Imagine being responsible for a group of your peers on a horseback journey through the mountains of Mongolia. That would take a leader with a truly extraordinary set of skills.
Welcome to AMC’s Adventure Travel program, in which AMC members volunteer and get trained to lead 12 to 14 travelers per trip across borders and cultures to experience natural wonders. We spoke with three such leaders—Pam Wilmot, who has led two trips each to Italy and Tanzania; Dick Cable, who has led 29 trips to destinations including India, Patagonia, and Mongolia; and Steve Cohen, who has led 19 expeditions across Europe and the Alps—about the weight of responsibility they carry, managing group dynamics abroad, and their most striking trip memories.
Wilmot: I lead about 15 trips a year for the Boston Chapter Hiking and Backpacking Committee. What makes them different [from leading Adventure Travel] is the amount of planning and the people skills that you need to manage folks on your trip.
Cable: You’d better have a joie de vivre. You’d better love what you’re doing every minute.

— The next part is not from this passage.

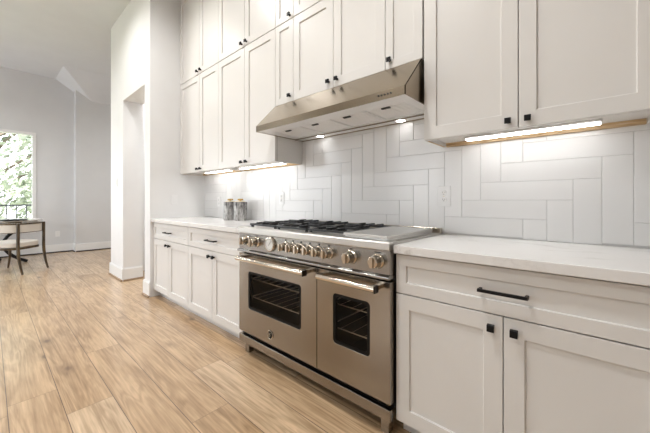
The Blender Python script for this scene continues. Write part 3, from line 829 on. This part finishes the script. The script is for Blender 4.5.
# ------------------------------------------------------------------ outside
struct(MB().box(-40, XF-.16, -30, 25, -3.2, -3.0).build('ground', M['lawn']))
struct(MB().box(-10.35, XF-.15, -5, 1.5, -.2, -.05).build('balcony_floor', M['deck']))
rl = thing('balcony_railing', (-10.2, -2, -.05), 'dark metal balcony railing outside the window', 'railing')
MB().box(-10.225, -10.175, -5, 1.5, 1.0, 1.035).build('top_rail', M['rail'], rl)
MB().box(-10.215, -10.185, -5, 1.5, .04, .07).build('bottom_rail', M['rail'], rl)
for k in range(13):
    y = -4.0+k*.5
    pass
for k in range(34):
    y = -4.6+k*.165
    MB().box(-10.21, -10.19, y-.01, y+.01, .07, 1.0).build('baluster', M['rail'], rl)
for y in (-4.95, -2.5, 0.0, 1.45): MB().box(-10.22, -10.18, y-.02, y+.02, -.05, 1.0).build('post', M['rail'], rl)
def tree(x, y, h, R_, seed, nl, label):
    rd = random.Random(seed)
    t_ = thing('tree', (x, y, -3.0), label, 'tree', 'trees beyond the window')
    tr = MB().tube([(x, y, -3), (x+.1, y, -1), (x-.05, y+.1, 1), (x, y, h*.6)], [.2, .16, .12, .05], 8)
    lf = MB()
    for k in range(14):
        a = rd.uniform(0, 6.28); z0 = rd.uniform(-.8, h*.5); L = R_*rd.uniform(.5, .95)
        tr.tube([(x, y, z0), (x+L*.5*math.cos(a), y+L*.5*math.sin(a), z0+L*.35), (x+L*math.cos(a), y+L*math.sin(a), z0+L*.5)], [.06, .04, .015], 6)
    for k in range(nl):
        while True:
            p = Vector((rd.uniform(-1, 1), rd.uniform(-1, 1), rd.uniform(-1, 1)))
            if p.length < 1: break
        # gather leaves in clumps
        cl = Vector((math.sin(p.x*7+seed), math.sin(p.y*8), math.sin(p.z*9)))*.08
        q = Vector((x, y, h*.42)) + Vector(((p.x+cl.x)*R_, (p.y+cl.y)*R_, (p.z+cl.z)*h*.52))
        n_ = Vector((rd.gauss(0, 1), rd.gauss(0, 1), rd.gauss(.3, 1))).normalized(); u = n_.orthogonal().normalized(); v = n_.cross(u)
        s_ = rd.uniform(.08, .17)
        lf.faces([q-u*s_, q+v*s_*.45, q+u*s_, q-v*s_*.45], [(0, 1, 2, 3)])
    tr.build('trunk', M['bark'], t_); lf.build('foliage', M['leaf'], t_)
tree(-14.8, -2.0, 6.4, 2.9, 3, 7500, 'leafy green tree right outside the window behind the railing')
tree(-19.5, 4.6, 7.4, 3.4, 8, 5000, 'taller leafy tree further behind the railing')
fn = thing('garden_fence', (-27, -2, -3), 'low brown fence far behind the railing', 'fence')
pb = MB()
for k in range(80): pb.box(-27.02, -27, -14+k*.3, -14+k*.3+.285, -3, -.4)
pb.build('boards', M['hedge_wood'], fn); MB().box(-27.05, -27.021, -14, 10, -.8, -.7).box(-27.05, -27.021, -14, 10, -2.4, -2.3).build('rails', M['hedge_wood'], fn)
for o in bpy.data.objects:
    if '_w' in o: del o['_w']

Cohen: Self-confidence. Up in the Swiss mountains somewhere, it’s really important that you project that confidence, so the group stays with you in terms of whatever you decide.
Wilmot: These are definitely my bucket-list sites.
Cable: I do pick trips based on where I want to go, but they’re always tempered with: Will I have enough people who want to go to the same place I want to go?
Cohen: I lived in Germany and Switzerland. I feel that I have something extra to offer participants when we go there: I can speak the language, I can interpret the signs, and I can comment on the cultural elements.
Wilmot: As you lead more and more trips, often leaders get a
following of people. But by and large, it is a group of people who don’t really know each other. By the end, they become close friends, and a lot of times they have warm, lasting relationships that continue.
Cable: What I’ve often said in leadership training is that you hope you screen well, but the sign of a good leader is how you manage the person on your trip that you wish were not on the trip.
Cable: We had been riding for four days, over the mountain ranges toward the Darkhad Valley, which is up toward Siberia, in northern Mongolia. Our goal was to meet with the Darkhad Mongols, the nomadic people from that particular area. We came over the pass, rounded a corner, and [there] was the valley, looking west. In front of us were gers, the homes of the nomadic families: one here, another one off in the distance, and so on. There were herds of cattle and sheep and goats. We rode onto that plane, and I think there was not a dry eye.
Cohen: We were hiking in the [Italian] Dolomites. We walked down into a valley, and there were wild horses there. I think I was sweeping [or bringing up the rear of the group], so everyone else had left the valley. All of a sudden, the horses got startled, and I had a herd of wild horses running right at me. I just put my arms down and hoped for the best. The horses passed within a foot or two of me on either side.